The award ceremony was followed by a discussion among the three judges, with award-winning chefs from past years joining in. Views were exchanged about cooperation among chefs who are creating cuisine rooted in regional areas, as well as about challenges going forward. Judges (from left) Naoyuki Honda, Yoshiki Tsuji and Takefumi Hamada
PHOTOS: TAKAO OTA

So, how do you create a restaurant that shines in a regional area? “Needless to say, you use ingredients from the area,” said Hamada. “At more and more restaurants currently gaining attention in regional areas, chefs are personally involved in the production of ingredients as creators, and in many cases they encourage producers to make new ingredients.” In this way, chefs have made use of their proximity to producers and pointed up the need for a consciousness of “creating” that starts with raw materials. Among this year’s award-winning restaurants, notable examples of those with an especially strong commitment to ingredients include Elezo Esprit, which serves dishes featuring meat that it produces from wild game and game fowl and ducks raised on the premises, and the restaurant at Enowa Yufuin in Oita Prefecture, which grows nearly all of its vegetables and herbs in its own fields.

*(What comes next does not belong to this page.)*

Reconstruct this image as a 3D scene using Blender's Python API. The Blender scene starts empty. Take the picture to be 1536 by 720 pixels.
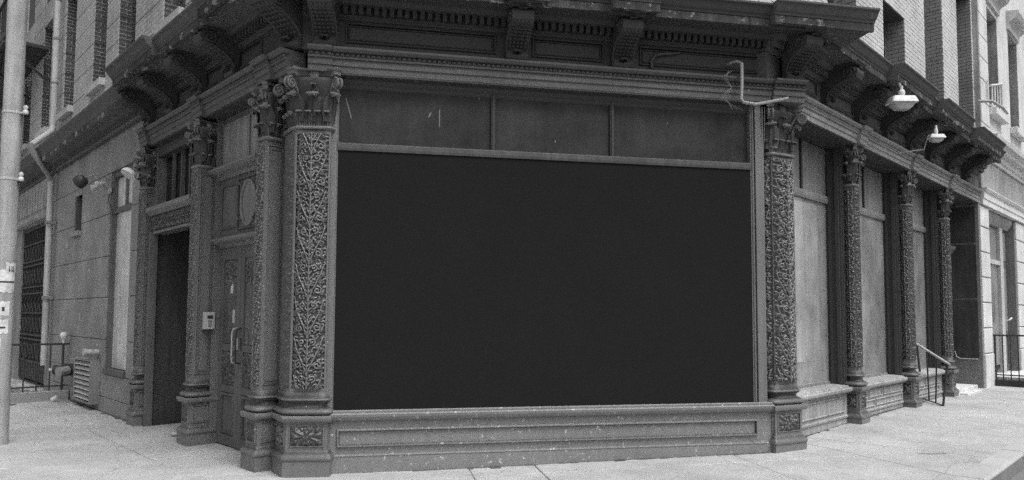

In addition to the chefs honored at the award ceremony, attendees included chefs who have distributed meals to victims of the Noto Peninsula earthquake of Jan. 1 despite being impacted by the disaster themselves. Six months have passed, but the recovery of the Noto region has not progressed as hoped, and for most of the area’s restaurateurs the path to reopening is unclear. As a representative of the Noto area’s chefs, Toshiya Ikehata, the owner-chef of L’Atelier de Noto in Wajima, Ishikawa Prefecture — a Destination Restaurant of 2022 — expressed his thoughts as follows: “I was thanked by many people in the area, and felt very glad that I had become a chef. More emotional support programs will be needed in the area going forward, but I’m sure there are things we can do to help through cuisine.” Toru Kawashima, the owner-chef of Ipponsugi Kawashima in the city of Nanao in the Noto region, one of this year’s Destination Restaurants, said with tears in his eyes: “With a disaster of one minute, everything was gone — but the work we’ve done up to the present was not lost. There are many frustrations, but we have precious friends and colleagues, including fellow chefs.” His comment was met with many shouts of support from those in the venue. The Japan Times, for its part, donated a portion of the proceeds from its recently published book consisting of three years of Destination Restaurants articles and this year’s Destination Restaurants list. Ikehata, the chefs’ representative, accepted this donation at the event.

Four chefs impacted by the Noto earthquake participated in the award ceremony, in addition to this year’s award-winning chefs and previous honorees from the years 2021 to 2023. Through Destination Restaurants, connections are forming among regional chefs who otherwise have few opportunities to meet.


地方のシェフ同志が繋がった4年間。

今年で4回目となるジャパンタイムズ主催「Desti nation Restaurants 2024」の授賞式が5月28日に行われた。選出基準は東京23区と政令都市を除く場所にあり、食を通じて街おこしの起点となる店。授賞式後は辻芳樹が司会進行を務める、アワードの審査員3氏と受賞シェフたちによる意見交換がなされた。

今回は令和6年能登半島地震で自ら被災しながら、地元の復興のために力を尽くす石川県のシェフたちも来場し、涙ながらに思いを述べると会場からは多くの声援が上がった。ジャパンタイムズからはこれまでの「Destination Restaurants」の記事をまとめ、出版した書籍の売り上げの一部を能登に寄付した。

すでに能登復興支援のため、コラボレーション・イベントを行った受賞シェフたちもいるなど、「Destination Restaurants」から、地方のシェフの繋がりが少しずつ形にもなっている。被災地を筆頭に、地方創生の課題は山積しているが、「食」を通じて解決できることはたくさんあるはずだ。